London Property Consultants Target Chinese Investors Amid Hedge Fund Boom

 

In the mid-2000s, as China’s economy accelerated and capital flows globalized, a quiet real estate pivot began in London. Leading property advisory firm DTZ Holdings made its play — not just to expand, but to embed itself in the rise of Chinese outbound investment.

Their strategy? Partner with regional heavyweight Leung Chun-ying, whose Asia-Pacific vehicle brought 14 years of local market depth and a footprint across cities like Beijing and Shanghai.

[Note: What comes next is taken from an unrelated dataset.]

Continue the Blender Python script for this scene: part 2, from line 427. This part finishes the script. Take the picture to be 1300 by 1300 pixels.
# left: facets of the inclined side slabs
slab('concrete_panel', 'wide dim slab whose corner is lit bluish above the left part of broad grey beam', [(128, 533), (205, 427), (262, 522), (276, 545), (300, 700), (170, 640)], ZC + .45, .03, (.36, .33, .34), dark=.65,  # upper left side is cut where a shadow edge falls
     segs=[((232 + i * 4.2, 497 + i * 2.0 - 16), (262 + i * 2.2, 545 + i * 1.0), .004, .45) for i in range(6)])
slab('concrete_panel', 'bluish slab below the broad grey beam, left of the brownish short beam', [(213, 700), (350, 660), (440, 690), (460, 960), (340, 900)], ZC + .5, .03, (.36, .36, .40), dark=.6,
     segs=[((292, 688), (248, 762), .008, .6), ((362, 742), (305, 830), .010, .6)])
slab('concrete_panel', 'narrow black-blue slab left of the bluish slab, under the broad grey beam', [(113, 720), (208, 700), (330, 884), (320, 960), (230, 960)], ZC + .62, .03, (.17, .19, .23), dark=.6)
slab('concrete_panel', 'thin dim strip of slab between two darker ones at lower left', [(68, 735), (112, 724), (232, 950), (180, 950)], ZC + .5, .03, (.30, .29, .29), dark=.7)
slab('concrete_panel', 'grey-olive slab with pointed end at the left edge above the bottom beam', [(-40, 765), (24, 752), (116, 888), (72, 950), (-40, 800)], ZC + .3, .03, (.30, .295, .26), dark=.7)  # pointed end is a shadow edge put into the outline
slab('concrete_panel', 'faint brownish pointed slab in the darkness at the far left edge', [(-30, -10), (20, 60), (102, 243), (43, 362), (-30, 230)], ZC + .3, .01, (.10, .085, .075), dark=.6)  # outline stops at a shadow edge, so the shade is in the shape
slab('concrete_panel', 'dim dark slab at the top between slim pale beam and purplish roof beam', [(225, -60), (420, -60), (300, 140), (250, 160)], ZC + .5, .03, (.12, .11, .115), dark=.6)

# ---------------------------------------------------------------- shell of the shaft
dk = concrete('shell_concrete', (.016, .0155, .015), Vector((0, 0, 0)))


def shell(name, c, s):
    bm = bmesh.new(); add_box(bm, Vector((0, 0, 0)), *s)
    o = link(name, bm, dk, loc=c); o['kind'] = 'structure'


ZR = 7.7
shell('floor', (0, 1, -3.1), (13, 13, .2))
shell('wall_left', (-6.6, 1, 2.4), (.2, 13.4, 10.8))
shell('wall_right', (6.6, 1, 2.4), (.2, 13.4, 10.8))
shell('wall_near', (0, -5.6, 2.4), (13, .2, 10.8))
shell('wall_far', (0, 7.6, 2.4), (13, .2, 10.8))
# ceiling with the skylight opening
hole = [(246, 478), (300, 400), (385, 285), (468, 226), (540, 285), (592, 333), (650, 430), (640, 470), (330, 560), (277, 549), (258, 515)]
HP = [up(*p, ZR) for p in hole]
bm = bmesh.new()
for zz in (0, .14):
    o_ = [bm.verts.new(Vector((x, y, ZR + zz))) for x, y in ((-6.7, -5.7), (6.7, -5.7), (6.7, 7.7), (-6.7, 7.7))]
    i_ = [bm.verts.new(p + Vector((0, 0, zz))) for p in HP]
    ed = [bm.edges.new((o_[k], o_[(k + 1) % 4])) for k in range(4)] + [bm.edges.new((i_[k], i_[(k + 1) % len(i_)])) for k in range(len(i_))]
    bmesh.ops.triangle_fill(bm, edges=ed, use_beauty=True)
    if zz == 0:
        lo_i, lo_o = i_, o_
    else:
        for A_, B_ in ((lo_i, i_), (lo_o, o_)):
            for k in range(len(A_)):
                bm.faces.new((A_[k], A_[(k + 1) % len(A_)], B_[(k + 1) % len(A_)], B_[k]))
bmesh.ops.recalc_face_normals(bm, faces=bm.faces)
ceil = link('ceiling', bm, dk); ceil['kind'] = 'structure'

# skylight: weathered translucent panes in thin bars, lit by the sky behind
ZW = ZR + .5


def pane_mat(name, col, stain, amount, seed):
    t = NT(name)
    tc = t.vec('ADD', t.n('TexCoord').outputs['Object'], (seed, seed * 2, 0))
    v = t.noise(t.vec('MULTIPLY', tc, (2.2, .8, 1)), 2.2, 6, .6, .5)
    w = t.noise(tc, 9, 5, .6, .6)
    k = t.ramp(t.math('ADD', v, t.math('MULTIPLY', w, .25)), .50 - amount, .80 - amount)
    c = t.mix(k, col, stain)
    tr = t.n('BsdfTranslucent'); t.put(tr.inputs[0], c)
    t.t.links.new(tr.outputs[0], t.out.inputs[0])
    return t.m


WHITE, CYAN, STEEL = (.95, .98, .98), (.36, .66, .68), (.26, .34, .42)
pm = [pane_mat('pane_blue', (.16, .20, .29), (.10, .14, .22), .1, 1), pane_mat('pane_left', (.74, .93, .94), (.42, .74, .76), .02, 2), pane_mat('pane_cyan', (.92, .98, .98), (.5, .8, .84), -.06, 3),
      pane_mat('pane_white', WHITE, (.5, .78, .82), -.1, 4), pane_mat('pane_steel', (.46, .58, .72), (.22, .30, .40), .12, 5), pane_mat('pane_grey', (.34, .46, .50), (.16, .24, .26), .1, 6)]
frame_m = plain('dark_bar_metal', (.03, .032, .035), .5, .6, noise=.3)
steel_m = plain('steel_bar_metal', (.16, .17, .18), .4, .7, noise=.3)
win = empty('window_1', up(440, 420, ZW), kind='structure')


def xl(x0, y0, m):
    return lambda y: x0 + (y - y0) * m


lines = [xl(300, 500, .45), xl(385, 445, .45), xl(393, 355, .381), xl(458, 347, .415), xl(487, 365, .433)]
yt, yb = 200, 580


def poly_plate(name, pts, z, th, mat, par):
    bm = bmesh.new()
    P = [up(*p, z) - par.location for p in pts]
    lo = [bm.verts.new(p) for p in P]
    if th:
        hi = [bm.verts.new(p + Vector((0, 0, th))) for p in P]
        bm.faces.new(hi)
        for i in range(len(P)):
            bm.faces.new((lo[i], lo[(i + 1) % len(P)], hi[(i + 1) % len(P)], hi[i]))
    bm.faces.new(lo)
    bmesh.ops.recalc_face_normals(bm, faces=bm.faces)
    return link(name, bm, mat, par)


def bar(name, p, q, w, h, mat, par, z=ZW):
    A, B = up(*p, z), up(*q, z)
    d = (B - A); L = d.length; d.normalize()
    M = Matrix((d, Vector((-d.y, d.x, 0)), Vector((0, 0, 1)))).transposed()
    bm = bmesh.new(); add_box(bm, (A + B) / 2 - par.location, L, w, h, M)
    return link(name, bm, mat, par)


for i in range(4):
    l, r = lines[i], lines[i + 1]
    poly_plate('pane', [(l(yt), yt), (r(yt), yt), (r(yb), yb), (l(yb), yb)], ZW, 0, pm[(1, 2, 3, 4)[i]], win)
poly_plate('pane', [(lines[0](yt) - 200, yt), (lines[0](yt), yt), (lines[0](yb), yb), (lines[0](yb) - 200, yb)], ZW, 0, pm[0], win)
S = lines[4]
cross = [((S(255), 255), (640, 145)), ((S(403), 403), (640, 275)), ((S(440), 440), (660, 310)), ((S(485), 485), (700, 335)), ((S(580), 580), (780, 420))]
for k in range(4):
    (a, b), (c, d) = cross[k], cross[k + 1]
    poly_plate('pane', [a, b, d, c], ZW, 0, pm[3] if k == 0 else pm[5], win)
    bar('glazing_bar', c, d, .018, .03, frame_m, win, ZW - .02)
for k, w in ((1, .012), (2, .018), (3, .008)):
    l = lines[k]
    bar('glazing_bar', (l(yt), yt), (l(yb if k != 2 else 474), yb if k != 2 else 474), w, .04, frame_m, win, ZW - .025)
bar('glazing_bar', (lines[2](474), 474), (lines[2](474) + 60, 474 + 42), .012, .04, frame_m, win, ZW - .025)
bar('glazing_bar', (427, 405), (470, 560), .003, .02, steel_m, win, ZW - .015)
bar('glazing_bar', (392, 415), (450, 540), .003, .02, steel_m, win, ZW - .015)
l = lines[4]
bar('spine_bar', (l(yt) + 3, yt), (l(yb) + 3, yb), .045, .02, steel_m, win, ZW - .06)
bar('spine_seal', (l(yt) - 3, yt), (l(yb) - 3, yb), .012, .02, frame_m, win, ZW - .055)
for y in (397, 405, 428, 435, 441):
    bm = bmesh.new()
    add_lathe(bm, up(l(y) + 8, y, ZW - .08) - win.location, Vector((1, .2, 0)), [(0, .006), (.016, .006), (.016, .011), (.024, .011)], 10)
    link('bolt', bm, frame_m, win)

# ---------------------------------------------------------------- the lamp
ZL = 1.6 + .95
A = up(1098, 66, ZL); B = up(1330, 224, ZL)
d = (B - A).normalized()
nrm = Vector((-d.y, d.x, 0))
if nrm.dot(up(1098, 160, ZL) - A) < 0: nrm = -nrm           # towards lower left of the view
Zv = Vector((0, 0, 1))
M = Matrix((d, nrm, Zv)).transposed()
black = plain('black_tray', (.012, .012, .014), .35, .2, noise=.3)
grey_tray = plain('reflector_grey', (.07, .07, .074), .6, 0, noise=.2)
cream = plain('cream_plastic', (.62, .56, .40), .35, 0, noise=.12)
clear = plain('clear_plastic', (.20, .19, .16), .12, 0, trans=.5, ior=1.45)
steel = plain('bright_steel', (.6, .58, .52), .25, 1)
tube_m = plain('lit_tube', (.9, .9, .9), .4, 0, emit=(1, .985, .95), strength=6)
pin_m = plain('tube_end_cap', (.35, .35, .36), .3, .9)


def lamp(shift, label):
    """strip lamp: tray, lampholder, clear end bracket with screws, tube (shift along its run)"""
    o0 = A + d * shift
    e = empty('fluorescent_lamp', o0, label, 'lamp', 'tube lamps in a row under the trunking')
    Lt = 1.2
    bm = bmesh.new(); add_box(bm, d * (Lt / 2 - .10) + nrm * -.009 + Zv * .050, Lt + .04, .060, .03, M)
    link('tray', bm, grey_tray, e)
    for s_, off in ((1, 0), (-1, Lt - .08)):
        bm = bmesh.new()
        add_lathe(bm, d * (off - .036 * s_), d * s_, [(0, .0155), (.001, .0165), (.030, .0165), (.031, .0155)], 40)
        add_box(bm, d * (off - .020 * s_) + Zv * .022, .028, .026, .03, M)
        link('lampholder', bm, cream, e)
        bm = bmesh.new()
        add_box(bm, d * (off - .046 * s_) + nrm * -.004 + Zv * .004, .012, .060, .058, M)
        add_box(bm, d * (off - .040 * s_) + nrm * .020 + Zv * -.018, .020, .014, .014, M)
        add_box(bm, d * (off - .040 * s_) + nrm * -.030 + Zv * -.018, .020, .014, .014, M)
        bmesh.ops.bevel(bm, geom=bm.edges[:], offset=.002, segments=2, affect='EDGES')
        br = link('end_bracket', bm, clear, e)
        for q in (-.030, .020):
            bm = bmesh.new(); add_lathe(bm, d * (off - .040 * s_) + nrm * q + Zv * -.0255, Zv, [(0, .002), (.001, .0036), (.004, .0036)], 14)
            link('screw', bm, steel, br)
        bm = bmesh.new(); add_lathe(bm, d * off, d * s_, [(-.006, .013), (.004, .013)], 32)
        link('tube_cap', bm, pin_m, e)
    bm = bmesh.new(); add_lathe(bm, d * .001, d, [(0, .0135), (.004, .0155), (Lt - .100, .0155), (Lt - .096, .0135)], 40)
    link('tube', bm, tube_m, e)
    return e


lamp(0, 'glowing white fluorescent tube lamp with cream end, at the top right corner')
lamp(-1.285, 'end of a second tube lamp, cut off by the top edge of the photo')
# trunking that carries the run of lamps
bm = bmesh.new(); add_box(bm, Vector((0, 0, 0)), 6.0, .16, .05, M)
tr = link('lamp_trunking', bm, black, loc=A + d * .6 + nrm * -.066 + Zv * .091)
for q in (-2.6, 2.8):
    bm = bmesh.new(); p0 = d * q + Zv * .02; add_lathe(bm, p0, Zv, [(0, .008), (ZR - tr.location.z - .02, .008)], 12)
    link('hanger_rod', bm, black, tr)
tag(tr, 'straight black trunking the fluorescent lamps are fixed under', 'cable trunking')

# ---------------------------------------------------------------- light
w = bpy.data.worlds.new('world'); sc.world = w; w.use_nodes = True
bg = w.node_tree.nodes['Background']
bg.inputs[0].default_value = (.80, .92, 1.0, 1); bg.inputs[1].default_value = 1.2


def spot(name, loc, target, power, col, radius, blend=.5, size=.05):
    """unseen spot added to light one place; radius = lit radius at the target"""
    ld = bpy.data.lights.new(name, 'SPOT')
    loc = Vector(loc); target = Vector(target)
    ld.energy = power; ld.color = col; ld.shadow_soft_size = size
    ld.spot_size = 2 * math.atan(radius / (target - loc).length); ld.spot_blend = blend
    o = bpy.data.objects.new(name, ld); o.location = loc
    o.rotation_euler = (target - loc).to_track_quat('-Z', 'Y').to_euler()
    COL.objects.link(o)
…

From Hong Kong to the Mainland

Through a share-swap and cash deal valued at HK$330 million, Leung and his partners took a strategic 4.61% stake in DTZ’s London parent — cementing alignment between British institutional infrastructure and Chinese on-the-ground access.

The result was more than a capital injection. It was a two-way gateway:

  • DTZ gained legitimacy and operational scale in the mainland

  • Chinese investors gained proximity to a Western property brand with global reach

Hedge Funds Were Watching

The move didn’t go unnoticed in hedge fund and private equity circles. As real estate vehicles ballooned with Middle East and Asia-Pacific capital, DTZ’s China-facing structure became a case study in:

  • Cross-border fund flows

  • Real asset positioning in emerging markets

  • Hybrid models of ownership, advisory, and acquisition

A Global Strategy, Not a Regional One

At the time, DTZ wasn’t just expanding — it was positioning. Its stated ambition: join CB Richard Ellis and Jones Lang LaSalle in the top tier of global real estate advisors.

With Leung’s embedded network and a $400 million acquisition fund aimed squarely at Chinese commercial property, the move reflected a broader trend: finance chasing footprint — not just returns.